Rows from a 3D scene dataset

>>>

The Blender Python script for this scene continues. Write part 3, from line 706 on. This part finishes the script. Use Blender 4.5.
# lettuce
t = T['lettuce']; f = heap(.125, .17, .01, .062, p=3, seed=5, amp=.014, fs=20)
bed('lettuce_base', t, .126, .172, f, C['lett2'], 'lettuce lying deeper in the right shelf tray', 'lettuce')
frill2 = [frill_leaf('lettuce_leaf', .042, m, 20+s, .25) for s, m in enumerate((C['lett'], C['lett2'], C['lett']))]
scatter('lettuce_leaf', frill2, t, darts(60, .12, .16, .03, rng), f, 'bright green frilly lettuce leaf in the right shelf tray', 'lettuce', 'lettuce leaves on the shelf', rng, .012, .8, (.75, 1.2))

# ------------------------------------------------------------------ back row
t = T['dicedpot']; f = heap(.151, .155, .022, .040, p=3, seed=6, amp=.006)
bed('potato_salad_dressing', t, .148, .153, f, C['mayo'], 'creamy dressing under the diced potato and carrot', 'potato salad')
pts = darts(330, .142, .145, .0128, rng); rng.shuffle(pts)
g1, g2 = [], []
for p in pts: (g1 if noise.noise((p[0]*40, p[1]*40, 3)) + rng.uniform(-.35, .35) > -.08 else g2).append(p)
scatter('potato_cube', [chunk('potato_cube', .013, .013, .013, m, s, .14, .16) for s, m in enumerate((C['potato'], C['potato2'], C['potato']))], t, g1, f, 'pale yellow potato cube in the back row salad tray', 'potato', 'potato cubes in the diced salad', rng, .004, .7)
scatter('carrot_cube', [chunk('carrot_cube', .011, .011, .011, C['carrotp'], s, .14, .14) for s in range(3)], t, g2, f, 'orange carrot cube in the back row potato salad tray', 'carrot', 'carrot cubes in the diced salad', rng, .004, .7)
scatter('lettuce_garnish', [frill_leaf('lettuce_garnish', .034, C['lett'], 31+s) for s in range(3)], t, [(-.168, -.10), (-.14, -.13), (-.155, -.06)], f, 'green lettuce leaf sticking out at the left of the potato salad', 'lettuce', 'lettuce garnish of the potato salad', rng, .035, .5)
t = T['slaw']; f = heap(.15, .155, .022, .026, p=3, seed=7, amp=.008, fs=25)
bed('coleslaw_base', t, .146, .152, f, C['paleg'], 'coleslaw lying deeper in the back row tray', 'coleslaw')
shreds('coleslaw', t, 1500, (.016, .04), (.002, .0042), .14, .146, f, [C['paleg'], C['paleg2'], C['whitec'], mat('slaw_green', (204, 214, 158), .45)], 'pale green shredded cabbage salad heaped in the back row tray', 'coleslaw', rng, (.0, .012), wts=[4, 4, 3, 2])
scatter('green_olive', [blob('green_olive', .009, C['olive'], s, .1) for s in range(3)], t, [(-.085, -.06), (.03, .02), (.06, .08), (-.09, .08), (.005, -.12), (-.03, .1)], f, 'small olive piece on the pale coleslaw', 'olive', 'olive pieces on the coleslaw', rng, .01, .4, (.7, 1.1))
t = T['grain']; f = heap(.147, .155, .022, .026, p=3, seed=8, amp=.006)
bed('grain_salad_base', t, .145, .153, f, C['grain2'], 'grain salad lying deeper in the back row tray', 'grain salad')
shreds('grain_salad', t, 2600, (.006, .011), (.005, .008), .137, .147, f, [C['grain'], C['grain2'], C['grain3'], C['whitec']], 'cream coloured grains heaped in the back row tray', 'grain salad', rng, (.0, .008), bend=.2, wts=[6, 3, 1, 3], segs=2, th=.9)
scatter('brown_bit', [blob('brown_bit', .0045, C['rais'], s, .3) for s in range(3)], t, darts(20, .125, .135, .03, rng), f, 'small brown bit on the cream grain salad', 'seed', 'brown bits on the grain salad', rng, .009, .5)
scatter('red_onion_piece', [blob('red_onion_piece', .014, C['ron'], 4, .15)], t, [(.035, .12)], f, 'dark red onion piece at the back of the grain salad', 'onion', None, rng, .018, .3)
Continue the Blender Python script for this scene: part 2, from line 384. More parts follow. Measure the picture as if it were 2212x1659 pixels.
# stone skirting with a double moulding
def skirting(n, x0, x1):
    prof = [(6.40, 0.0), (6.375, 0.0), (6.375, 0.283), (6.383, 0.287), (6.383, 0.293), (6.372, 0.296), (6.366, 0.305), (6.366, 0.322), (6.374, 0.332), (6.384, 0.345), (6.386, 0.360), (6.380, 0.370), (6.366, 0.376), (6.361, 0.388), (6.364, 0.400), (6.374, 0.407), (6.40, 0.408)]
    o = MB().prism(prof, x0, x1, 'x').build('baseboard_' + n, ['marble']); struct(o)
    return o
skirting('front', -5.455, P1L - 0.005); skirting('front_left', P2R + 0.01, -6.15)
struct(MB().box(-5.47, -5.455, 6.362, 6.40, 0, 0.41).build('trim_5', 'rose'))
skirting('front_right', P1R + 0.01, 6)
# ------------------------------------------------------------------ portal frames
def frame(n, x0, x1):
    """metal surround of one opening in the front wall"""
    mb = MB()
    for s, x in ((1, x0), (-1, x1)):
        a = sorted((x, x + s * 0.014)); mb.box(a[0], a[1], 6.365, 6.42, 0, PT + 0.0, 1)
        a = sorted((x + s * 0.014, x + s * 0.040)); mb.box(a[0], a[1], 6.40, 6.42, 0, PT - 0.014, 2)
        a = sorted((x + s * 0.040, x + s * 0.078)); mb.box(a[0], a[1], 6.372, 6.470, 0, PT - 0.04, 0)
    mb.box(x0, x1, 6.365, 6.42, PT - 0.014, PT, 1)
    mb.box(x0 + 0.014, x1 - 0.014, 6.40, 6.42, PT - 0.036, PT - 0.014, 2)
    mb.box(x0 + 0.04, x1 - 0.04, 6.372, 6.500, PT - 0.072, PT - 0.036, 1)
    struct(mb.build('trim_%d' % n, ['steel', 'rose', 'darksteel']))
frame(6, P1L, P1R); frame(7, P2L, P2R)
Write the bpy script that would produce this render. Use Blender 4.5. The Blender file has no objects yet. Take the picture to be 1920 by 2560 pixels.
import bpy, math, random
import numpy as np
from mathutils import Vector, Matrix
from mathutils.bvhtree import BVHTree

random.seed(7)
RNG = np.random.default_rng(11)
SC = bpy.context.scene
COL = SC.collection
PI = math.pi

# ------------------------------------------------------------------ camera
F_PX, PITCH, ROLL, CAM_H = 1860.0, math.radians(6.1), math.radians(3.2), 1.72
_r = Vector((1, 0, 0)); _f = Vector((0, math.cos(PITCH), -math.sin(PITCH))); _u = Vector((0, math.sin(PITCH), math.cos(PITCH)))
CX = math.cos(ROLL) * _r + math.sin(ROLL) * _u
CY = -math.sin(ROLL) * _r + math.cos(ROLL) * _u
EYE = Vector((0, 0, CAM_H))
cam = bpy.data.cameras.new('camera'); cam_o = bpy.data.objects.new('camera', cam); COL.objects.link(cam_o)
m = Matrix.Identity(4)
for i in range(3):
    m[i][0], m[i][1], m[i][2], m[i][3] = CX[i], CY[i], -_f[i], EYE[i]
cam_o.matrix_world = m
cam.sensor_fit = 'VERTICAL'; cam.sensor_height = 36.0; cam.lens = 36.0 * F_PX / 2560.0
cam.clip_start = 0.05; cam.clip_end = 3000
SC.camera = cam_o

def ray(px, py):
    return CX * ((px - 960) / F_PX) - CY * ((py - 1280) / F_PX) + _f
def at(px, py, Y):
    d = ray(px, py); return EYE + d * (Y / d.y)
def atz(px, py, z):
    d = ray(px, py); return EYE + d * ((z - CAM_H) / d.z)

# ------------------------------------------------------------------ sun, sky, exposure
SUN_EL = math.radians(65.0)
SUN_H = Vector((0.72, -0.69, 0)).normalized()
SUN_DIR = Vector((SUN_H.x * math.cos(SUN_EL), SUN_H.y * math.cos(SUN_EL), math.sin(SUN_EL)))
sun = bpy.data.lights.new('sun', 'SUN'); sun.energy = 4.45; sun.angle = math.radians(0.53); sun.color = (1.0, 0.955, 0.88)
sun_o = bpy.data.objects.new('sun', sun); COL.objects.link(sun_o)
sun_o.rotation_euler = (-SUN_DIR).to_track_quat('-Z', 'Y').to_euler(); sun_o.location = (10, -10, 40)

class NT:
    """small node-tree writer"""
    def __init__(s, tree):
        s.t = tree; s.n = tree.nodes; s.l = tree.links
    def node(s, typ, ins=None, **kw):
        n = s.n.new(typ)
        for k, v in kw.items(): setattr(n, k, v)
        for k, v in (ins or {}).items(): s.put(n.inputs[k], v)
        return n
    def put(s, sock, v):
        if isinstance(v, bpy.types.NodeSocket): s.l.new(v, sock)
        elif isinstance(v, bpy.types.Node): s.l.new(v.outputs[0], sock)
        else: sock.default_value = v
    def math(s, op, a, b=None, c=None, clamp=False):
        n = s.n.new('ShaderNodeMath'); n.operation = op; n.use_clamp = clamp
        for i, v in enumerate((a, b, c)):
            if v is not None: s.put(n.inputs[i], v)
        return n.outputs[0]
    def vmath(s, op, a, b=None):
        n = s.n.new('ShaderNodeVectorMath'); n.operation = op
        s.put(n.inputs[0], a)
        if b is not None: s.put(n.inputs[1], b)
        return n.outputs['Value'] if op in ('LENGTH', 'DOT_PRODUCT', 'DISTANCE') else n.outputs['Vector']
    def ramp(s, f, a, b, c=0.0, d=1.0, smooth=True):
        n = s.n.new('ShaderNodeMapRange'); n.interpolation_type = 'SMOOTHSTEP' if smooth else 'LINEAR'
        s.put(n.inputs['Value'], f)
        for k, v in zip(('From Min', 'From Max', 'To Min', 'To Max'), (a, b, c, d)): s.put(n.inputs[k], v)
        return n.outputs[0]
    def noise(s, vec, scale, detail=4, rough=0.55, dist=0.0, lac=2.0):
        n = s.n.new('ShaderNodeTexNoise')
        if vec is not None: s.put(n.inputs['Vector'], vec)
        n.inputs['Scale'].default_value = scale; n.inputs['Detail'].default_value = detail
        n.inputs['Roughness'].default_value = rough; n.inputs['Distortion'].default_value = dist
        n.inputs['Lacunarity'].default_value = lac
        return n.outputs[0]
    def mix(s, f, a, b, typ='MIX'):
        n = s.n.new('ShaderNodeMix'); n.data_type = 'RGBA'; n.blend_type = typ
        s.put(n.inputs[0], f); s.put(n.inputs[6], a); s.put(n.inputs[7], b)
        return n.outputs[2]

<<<

Do this:
Exactly reproduce the lines that run from the line bearing "Continue the Blender" through the line bearing "frame(6, P1L, P1R); frame(7, P2L, P2R)", with both end lines included.

Complete response:
Continue the Blender Python script for this scene: part 2, from line 384. More parts follow. Measure the picture as if it were 2212x1659 pixels.
# stone skirting with a double moulding
def skirting(n, x0, x1):
    prof = [(6.40, 0.0), (6.375, 0.0), (6.375, 0.283), (6.383, 0.287), (6.383, 0.293), (6.372, 0.296), (6.366, 0.305), (6.366, 0.322), (6.374, 0.332), (6.384, 0.345), (6.386, 0.360), (6.380, 0.370), (6.366, 0.376), (6.361, 0.388), (6.364, 0.400), (6.374, 0.407), (6.40, 0.408)]
    o = MB().prism(prof, x0, x1, 'x').build('baseboard_' + n, ['marble']); struct(o)
    return o
skirting('front', -5.455, P1L - 0.005); skirting('front_left', P2R + 0.01, -6.15)
struct(MB().box(-5.47, -5.455, 6.362, 6.40, 0, 0.41).build('trim_5', 'rose'))
skirting('front_right', P1R + 0.01, 6)
# ------------------------------------------------------------------ portal frames
def frame(n, x0, x1):
    """metal surround of one opening in the front wall"""
    mb = MB()
    for s, x in ((1, x0), (-1, x1)):
        a = sorted((x, x + s * 0.014)); mb.box(a[0], a[1], 6.365, 6.42, 0, PT + 0.0, 1)
        a = sorted((x + s * 0.014, x + s * 0.040)); mb.box(a[0], a[1], 6.40, 6.42, 0, PT - 0.014, 2)
        a = sorted((x + s * 0.040, x + s * 0.078)); mb.box(a[0], a[1], 6.372, 6.470, 0, PT - 0.04, 0)
    mb.box(x0, x1, 6.365, 6.42, PT - 0.014, PT, 1)
    mb.box(x0 + 0.014, x1 - 0.014, 6.40, 6.42, PT - 0.036, PT - 0.014, 2)
    mb.box(x0 + 0.04, x1 - 0.04, 6.372, 6.500, PT - 0.072, PT - 0.036, 1)
    struct(mb.build('trim_%d' % n, ['steel', 'rose', 'darksteel']))
frame(6, P1L, P1R); frame(7, P2L, P2R)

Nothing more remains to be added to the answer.